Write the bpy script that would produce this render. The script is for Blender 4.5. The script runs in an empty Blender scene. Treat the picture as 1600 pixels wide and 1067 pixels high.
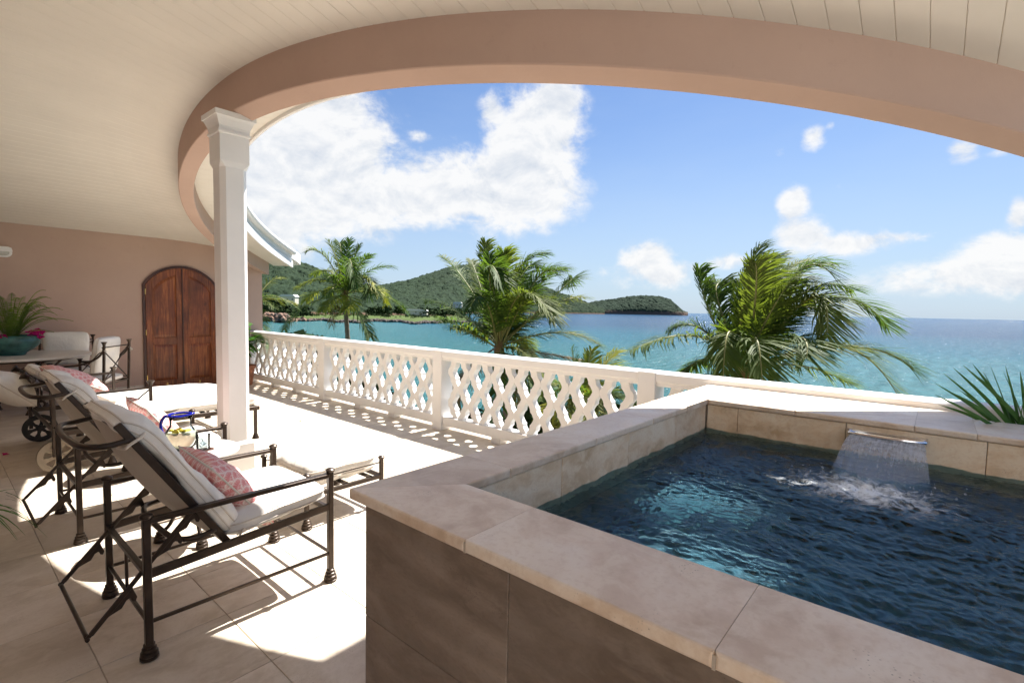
import bpy, bmesh, math, random
import numpy as np
from mathutils import Vector, Matrix
R = math.radians
random.seed(7); rng = np.random.default_rng(11)
sc = bpy.context.scene
col = sc.collection

# ------------------------------------------------------------------ camera
CAM = Vector((0, 0, 1.45)); F = 782.63
_yaw, _pit, _rol = 0.703372, -0.0637319, 0.0207110
_f = Vector((math.cos(_yaw)*math.cos(_pit), math.sin(_yaw)*math.cos(_pit), math.sin(_pit)))
_r0 = Vector((math.sin(_yaw), -math.cos(_yaw), 0)); _u0 = _r0.cross(_f)
_r = _r0*math.cos(_rol)+_u0*math.sin(_rol); _u = -_r0*math.sin(_rol)+_u0*math.cos(_rol)
cd = bpy.data.cameras.new("camera"); cam = bpy.data.objects.new("camera", cd); col.objects.link(cam)
cd.sensor_fit = 'HORIZONTAL'; cd.sensor_width = 36; cd.lens = F/1600*36
cd.clip_start = 0.05; cd.clip_end = 60000
cam.matrix_world = Matrix(((_r.x, _u.x, -_f.x, CAM.x), (_r.y, _u.y, -_f.y, CAM.y), (_r.z, _u.z, -_f.z, CAM.z), (0, 0, 0, 1)))
sc.camera = cam
def ray(px, py):
    return _f+_r*((px-800)/F)-_u*((py-533.5)/F)
def at(px, py, d):            # a point of the place seen at (px, py) of the photograph, d metres ahead
    return CAM+ray(px, py)*d

# ------------------------------------------------------------------ sun, sky, exposure
SUN = Vector((0.57, 0.02, 1)).normalized()
sl = bpy.data.lights.new("sun", 'SUN'); so = bpy.data.objects.new("sun", sl); col.objects.link(so)
sl.energy = 4.2; sl.angle = R(0.53); sl.color = (1, 0.965, 0.915)
so.rotation_euler = SUN.to_track_quat('Z', 'Y').to_euler(); so.location = (30, 0, 40)
SKY_STRENGTH = 0.065
CLOUD_GAIN = 4.6
sc.view_settings.view_transform = 'Standard'; sc.view_settings.look = 'None'
sc.view_settings.gamma = 1; sc.view_settings.use_curve_mapping = False
sc.view_settings.exposure = 1.72
sc.render.engine = 'CYCLES'
cy = sc.cycles
cy.use_denoising = True; cy.max_bounces = 14; cy.diffuse_bounces = 7; cy.glossy_bounces = 5
cy.transmission_bounces = 10; cy.transparent_max_bounces = 24; cy.caustics_reflective = False; cy.caustics_refractive = False
cy.sample_clamp_indirect = 8

def build_world():
    w = bpy.data.worlds.new("World"); sc.world = w; w.use_nodes = True
    nt = w.node_tree; nt.nodes.clear(); N = nt.nodes; L = nt.links
    out = N.new('ShaderNodeOutputWorld'); bg = N.new('ShaderNodeBackground'); L.new(bg.outputs[0], out.inputs[0])
    bg.inputs['Strength'].default_value = SKY_STRENGTH
    sky = N.new('ShaderNodeTexSky'); sky.sky_type = 'NISHITA'; sky.sun_disc = False
    sky.sun_elevation = math.asin(SUN.z); sky.sun_rotation = math.atan2(SUN.x, SUN.y)
    sky.air_density = 1.0; sky.dust_density = 0.7; sky.ozone_density = 1.3
    tc = N.new('ShaderNodeTexCoord')
    nrm = N.new('ShaderNodeVectorMath'); nrm.operation = 'NORMALIZE'; L.new(tc.outputs['Generated'], nrm.inputs[0])
    sep = N.new('ShaderNodeSeparateXYZ'); L.new(nrm.outputs[0], sep.inputs[0])
    def M(op, a, b=None, c=None, clamp=False):
        n = N.new('ShaderNodeMath'); n.operation = op; n.use_clamp = clamp
        for i, v in enumerate((a, b, c)):
            if v is None: continue
            if isinstance(v, (int, float)): n.inputs[i].default_value = v
            else: L.new(v, n.inputs[i])
        return n.outputs[0]
    az = M('ARCTAN2', sep.outputs[1], sep.outputs[0]); el = M('ARCSINE', sep.outputs[2])
    def noise(scale, detail, rough, off=(0, 0, 0), zs=1.0, dist=0.0):
        mp = N.new('ShaderNodeMapping'); mp.inputs['Location'].default_value = off; mp.inputs['Scale'].default_value = (1, 1, zs)
        L.new(nrm.outputs[0], mp.inputs[0])
        n = N.new('ShaderNodeTexNoise'); n.inputs['Scale'].default_value = scale; n.inputs['Detail'].default_value = detail
        n.inputs['Roughness'].default_value = rough; n.inputs['Distortion'].default_value = dist
        L.new(mp.outputs[0], n.inputs['Vector']); return n.outputs['Fac']
    # cumulus of this afternoon: (photo x, y, half width, half height, density)
    blobs = [(470, 235, 135, 110, 1.25), (400, 300, 100, 120, 1.2), (540, 185, 62, 62, .9), (560, 250, 62, 50, .85), (470, 310, 160, 64, 1.2), (600, 305, 125, 46, 1.15),
             (700, 300, 105, 48, 1.15), (790, 300, 98, 58, 1.2), (835, 235, 64, 88, 1.25), (865, 170, 46, 46, 1.15), (772, 175, 26, 36, .9),
             (660, 268, 45, 32, .85), (715, 255, 40, 32, .85), (655, 214, 24, 13, .55), (480, 350, 100, 34, .6), (445, 395, 60, 40, .5),
             (1272, 217, 22, 22, .72), (1298, 197, 10, 10, .5), (1218, 238, 16, 12, .4), (1505, 236, 30, 22, .75), (1560, 236, 28, 12, .5),
             (1240, 320, 26, 30, .85), (1255, 368, 48, 30, .85), (1330, 380, 90, 20, .8), (1420, 370, 60, 12, .65),
             (1010, 410, 46, 32, .9), (1040, 430, 80, 24, .8), (1130, 410, 40, 16, .75), (985, 445, 60, 14, .5), (700, 395, 80, 10, .3), (610, 460, 60, 14, .5),
             (1560, 400, 80, 40, .9), (1500, 430, 90, 32, .75), (1420, 440, 90, 30, .6), (1590, 340, 24, 30, .75), (1580, 440, 120, 30, .8), (1340, 450, 70, 18, .45),
             (1030, 300, 20, 8, .3), (985, 300, 14, 7, .3), (940, 425, 16, 14, .5), (1310, 290, 10, 9, .3)]
    dens = None
    for (px, py, hw, hh, a) in blobs:
        d = ray(px, py).normalized(); a0 = math.atan2(d.y, d.x); e0 = math.asin(d.z)
        d2 = ray(px+hw, py).normalized(); d3 = ray(px, py-hh).normalized()
        wx = max(abs(math.atan2(d2.y, d2.x)-a0), .004); wy = max(abs(math.asin(d3.z)-e0), .004)
        u = M('MULTIPLY', M('SUBTRACT', az, a0), 1/wx); v = M('MULTIPLY', M('SUBTRACT', el, e0), 1/wy)
        q = M('MULTIPLY_ADD', u, u, M('MULTIPLY', v, v))
        g = M('MULTIPLY', M('EXPONENT', M('MULTIPLY', q, -0.75)), a)
        dens = g if dens is None else M('SMOOTH_MAX', dens, g, 0.25)
    n1 = noise(9, 14, .62, (3.1, 1.7, .4), 1.5, .35)
    n2 = noise(30, 10, .6, (1.1, 5.7, 2.4), 1.4, .2)
    fld = M('ADD', M('MULTIPLY', M('SUBTRACT', n1, .5), 1.8), M('MULTIPLY', M('SUBTRACT', n2, .5), .95))
    # the same kind of scattered cumulus goes on over the rest of the sky
    far = N.new('ShaderNodeMapRange'); far.interpolation_type = 'SMOOTHSTEP'
    L.new(M('ABSOLUTE', M('SUBTRACT', az, .70)), far.inputs[0]); far.inputs[1].default_value = .95; far.inputs[2].default_value = 1.4
    scat = M('MULTIPLY', M('SUBTRACT', noise(2.6, 3, .5, (7, 2, 5), 1.6), .42), 2.2)
    dens = M('MAXIMUM', dens, M('MULTIPLY', M('MINIMUM', scat, .9), far.outputs[0]))
    cov = M('ADD', dens, M('MULTIPLY', fld, M('MINIMUM', M('MULTIPLY', dens, 1.4), .75)))
    mr = N.new('ShaderNodeMapRange'); mr.interpolation_type = 'SMOOTHSTEP'; L.new(cov, mr.inputs[0])
    mr.inputs[1].default_value = .28; mr.inputs[2].default_value = .76
    # shading of the cloud body: thick lower parts greyer, billows from a lit/unlit noise difference
    na = noise(9, 14, .62, (3.1, 1.7, .4+.03), 1.5, .35)
    dif = M('MULTIPLY', M('SUBTRACT', n1, na), 2.6)
    thick = N.new('ShaderNodeMapRange'); L.new(cov, thick.inputs[0]); thick.inputs[1].default_value = .55; thick.inputs[2].default_value = 1.5
    shade = M('SUBTRACT', M('ADD', 0.93, dif), M('MULTIPLY', thick.outputs[0], .20), clamp=True)
    cr = N.new('ShaderNodeMix'); cr.data_type = 'RGBA'; L.new(shade, cr.inputs['Factor'])
    cr.inputs['A'].default_value = (.56*CLOUD_GAIN, .64*CLOUD_GAIN, .76*CLOUD_GAIN, 1); cr.inputs['B'].default_value = (1.0*CLOUD_GAIN, 1.0*CLOUD_GAIN, 1.0*CLOUD_GAIN, 1)
    # thin veil of cirrus and the pale air near the horizon
    hz = N.new('ShaderNodeMapRange'); hz.interpolation_type = 'SMOOTHSTEP'; L.new(el, hz.inputs[0])
    hz.inputs[1].default_value = 0.0; hz.inputs[2].default_value = .42; hz.inputs[3].default_value = .70; hz.inputs[4].default_value = .04
    veil = M('ADD', hz.outputs[0], M('MULTIPLY', M('SUBTRACT', noise(4, 6, .6, (9, 9, 1), 3.0), .45), .22), clamp=True)
    m1 = N.new('ShaderNodeMix'); m1.data_type = 'RGBA'; L.new(veil, m1.inputs['Factor']); 
    tn = N.new('ShaderNodeMix'); tn.data_type = 'RGBA'; tn.blend_type = 'MULTIPLY'; tn.inputs['Factor'].default_value = 1; L.new(sky.outputs[0], tn.inputs['A']); tn.inputs['B'].default_value = (.42, .52, .66, 1)
    L.new(tn.outputs['Result'], m1.inputs['A'])
    m1.inputs['B'].default_value = (.62*CLOUD_GAIN, .76*CLOUD_GAIN, .93*CLOUD_GAIN, 1)
    m2 = N.new('ShaderNodeMix'); m2.data_type = 'RGBA'; L.new(M('MULTIPLY', mr.outputs[0], .96), m2.inputs['Factor'])
    L.new(m1.outputs['Result'], m2.inputs['A']); L.new(cr.outputs['Result'], m2.inputs['B'])
    L.new(m2.outputs['Result'], bg.inputs['Color'])
build_world()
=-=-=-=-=
Skip every picture and return the lines above from the top through the one that contains "col = sc.collection".

Write the bpy script that would produce this render. The script is for Blender 4.5. The script runs in an empty Blender scene. Treat the picture as 1600 pixels wide and 1067 pixels high.
import bpy, bmesh, math, random
import numpy as np
from mathutils import Vector, Matrix
R = math.radians
random.seed(7); rng = np.random.default_rng(11)
sc = bpy.context.scene
col = sc.collection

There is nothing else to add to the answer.